If Blanche is confirmed, the Department of Justice will become nothing more than a shield for the White House and a weapon against its opponents. Any hope of the DOJ investigating ICE shootings, enforcing civil rights laws, or holding trigger-happy federal agents accountable will vanish entirely.
Republicans hold a razor-thin majority in the Senate. It only takes a couple of defections to block a nominee. Because Collins is up for reelection in a state where Trump’s brand of aggressive, chaotic politics is highly unpopular, she has both the political cover and the moral obligation to lead the opposition.
What Needs to Happen Now
If Susan Collins wants Maine voters to believe she is genuinely horrified by the death of Johan Sebastián Durán Guerrero, she must draw a hard line. Polite press releases are no longer an acceptable currency.
Here is the blueprint for real action:
- Block the Blanche Nomination: Collins must publicly announce that she will vote "no" on Todd Blanche’s confirmation for Attorney General. She must make it clear that she will not support any nominee who refuses to commit to a full, independent federal investigation into the recent ICE vehicle-stop killings.

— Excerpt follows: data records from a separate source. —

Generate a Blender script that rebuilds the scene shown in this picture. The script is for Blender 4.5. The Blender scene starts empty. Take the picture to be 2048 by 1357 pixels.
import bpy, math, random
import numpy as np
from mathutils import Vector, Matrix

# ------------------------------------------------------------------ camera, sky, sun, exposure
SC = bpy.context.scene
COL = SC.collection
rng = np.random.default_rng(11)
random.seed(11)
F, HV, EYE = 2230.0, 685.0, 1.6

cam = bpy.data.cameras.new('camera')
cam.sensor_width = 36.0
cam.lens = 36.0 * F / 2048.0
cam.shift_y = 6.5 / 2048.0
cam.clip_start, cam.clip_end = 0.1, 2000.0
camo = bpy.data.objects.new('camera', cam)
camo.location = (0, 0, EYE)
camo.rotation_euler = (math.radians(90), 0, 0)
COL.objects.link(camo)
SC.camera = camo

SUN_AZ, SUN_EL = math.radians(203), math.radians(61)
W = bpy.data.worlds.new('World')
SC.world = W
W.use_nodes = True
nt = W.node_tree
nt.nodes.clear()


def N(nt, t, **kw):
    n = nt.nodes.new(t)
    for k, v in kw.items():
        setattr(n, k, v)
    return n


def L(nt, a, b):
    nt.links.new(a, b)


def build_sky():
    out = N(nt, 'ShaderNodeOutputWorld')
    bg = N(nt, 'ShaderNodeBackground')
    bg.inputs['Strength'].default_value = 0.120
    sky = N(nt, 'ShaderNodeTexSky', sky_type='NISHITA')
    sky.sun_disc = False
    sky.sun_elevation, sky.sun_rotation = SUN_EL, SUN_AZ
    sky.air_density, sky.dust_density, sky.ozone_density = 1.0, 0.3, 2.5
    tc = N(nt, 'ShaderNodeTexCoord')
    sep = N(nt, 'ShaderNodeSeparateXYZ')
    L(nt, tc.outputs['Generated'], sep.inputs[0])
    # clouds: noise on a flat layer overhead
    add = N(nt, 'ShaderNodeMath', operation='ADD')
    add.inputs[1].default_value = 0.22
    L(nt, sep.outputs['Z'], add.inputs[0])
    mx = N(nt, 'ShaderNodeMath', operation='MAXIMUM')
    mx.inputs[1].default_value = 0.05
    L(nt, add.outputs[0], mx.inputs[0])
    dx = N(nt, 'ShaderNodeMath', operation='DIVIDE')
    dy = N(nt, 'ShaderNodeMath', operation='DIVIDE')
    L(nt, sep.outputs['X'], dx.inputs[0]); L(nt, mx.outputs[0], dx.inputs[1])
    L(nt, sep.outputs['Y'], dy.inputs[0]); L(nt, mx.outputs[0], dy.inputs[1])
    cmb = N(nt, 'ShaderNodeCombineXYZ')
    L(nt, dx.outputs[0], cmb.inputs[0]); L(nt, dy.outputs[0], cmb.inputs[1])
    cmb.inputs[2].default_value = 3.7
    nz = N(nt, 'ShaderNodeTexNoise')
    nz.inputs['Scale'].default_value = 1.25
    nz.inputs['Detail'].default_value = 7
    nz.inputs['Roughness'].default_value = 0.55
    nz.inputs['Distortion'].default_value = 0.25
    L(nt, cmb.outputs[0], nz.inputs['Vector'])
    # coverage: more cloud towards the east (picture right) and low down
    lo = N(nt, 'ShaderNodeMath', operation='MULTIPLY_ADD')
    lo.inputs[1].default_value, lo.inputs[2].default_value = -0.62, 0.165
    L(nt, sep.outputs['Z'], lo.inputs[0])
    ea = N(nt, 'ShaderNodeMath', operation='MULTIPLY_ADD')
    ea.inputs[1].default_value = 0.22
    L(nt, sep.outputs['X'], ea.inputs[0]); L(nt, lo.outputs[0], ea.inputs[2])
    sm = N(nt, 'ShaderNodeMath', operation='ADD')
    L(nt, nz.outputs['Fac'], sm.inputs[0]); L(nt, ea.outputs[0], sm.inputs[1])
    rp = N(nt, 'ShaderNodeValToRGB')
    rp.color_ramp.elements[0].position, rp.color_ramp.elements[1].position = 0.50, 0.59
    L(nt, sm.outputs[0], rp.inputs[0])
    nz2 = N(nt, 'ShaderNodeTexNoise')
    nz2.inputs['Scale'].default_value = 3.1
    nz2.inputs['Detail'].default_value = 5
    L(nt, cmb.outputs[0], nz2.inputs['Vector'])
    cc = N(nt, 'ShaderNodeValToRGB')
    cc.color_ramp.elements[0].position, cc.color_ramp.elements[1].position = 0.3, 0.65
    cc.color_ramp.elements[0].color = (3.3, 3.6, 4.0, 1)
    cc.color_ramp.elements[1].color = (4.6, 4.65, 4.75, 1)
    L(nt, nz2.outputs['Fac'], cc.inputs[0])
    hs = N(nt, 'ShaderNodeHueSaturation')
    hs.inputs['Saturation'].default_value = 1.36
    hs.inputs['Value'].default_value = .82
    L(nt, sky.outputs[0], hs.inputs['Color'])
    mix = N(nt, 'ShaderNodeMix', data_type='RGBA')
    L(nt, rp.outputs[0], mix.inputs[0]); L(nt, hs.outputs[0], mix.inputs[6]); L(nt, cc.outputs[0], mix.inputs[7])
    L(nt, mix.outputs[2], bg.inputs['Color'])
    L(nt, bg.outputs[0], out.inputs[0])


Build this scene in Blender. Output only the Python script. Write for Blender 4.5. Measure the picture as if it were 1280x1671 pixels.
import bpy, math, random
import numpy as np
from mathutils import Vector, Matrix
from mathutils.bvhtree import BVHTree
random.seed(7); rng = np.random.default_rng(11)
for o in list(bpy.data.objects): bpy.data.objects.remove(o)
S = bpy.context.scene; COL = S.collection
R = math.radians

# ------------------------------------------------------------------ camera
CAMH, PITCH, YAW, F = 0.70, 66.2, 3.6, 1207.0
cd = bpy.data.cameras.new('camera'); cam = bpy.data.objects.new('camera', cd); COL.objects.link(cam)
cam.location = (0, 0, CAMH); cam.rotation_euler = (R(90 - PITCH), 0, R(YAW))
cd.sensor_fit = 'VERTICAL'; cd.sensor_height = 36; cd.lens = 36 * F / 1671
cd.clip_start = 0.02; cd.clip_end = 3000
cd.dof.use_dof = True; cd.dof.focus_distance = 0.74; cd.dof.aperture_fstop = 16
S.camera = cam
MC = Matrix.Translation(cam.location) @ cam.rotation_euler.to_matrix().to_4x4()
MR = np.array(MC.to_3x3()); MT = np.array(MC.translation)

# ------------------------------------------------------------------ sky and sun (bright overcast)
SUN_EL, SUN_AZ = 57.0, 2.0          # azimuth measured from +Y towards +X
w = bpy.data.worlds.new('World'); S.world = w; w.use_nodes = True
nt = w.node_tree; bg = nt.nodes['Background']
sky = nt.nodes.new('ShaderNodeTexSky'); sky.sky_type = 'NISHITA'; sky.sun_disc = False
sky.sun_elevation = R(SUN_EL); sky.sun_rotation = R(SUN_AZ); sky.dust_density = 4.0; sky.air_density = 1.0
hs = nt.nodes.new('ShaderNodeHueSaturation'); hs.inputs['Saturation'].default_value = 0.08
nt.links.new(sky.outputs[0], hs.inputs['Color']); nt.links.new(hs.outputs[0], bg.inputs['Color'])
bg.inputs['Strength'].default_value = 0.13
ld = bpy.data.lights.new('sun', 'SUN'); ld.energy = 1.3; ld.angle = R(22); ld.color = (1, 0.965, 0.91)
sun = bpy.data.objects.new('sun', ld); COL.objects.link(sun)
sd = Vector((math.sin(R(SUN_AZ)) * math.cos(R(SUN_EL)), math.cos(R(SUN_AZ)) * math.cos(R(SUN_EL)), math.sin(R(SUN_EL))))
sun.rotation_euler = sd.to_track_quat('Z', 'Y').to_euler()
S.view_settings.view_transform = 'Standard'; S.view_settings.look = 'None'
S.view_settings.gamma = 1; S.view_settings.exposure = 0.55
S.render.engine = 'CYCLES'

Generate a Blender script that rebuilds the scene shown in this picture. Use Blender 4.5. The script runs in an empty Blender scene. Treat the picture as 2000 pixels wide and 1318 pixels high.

- Condition ICE Funding: As Appropriations Chair, Collins must insert strict, binding riders into the next federal budget bill. No ICE funding should be released unless the agency implements an absolute, permanent ban on non-urgent vehicle stops and mandates that all active field agents wear functioning body cameras.
- Support State-Level Investigations: Collins needs to publicly back Maine Attorney General Aaron Frey’s efforts to conduct a transparent, independent state-level probe into the Biddeford shooting. The federal government must not be allowed to hide the names of the officers involved or shield them from local justice, as they did in Minnesota.
The era of hoping this administration will self-correct is over. The president has made his stance clear: he wants the traffic stops, he wants the aggression, and he does not care about the bodies left behind.
Collins cannot have it both ways. She cannot lament the tragedy on Monday and fund the killers on Tuesday. It is time to vote like lives depend on it—because they do.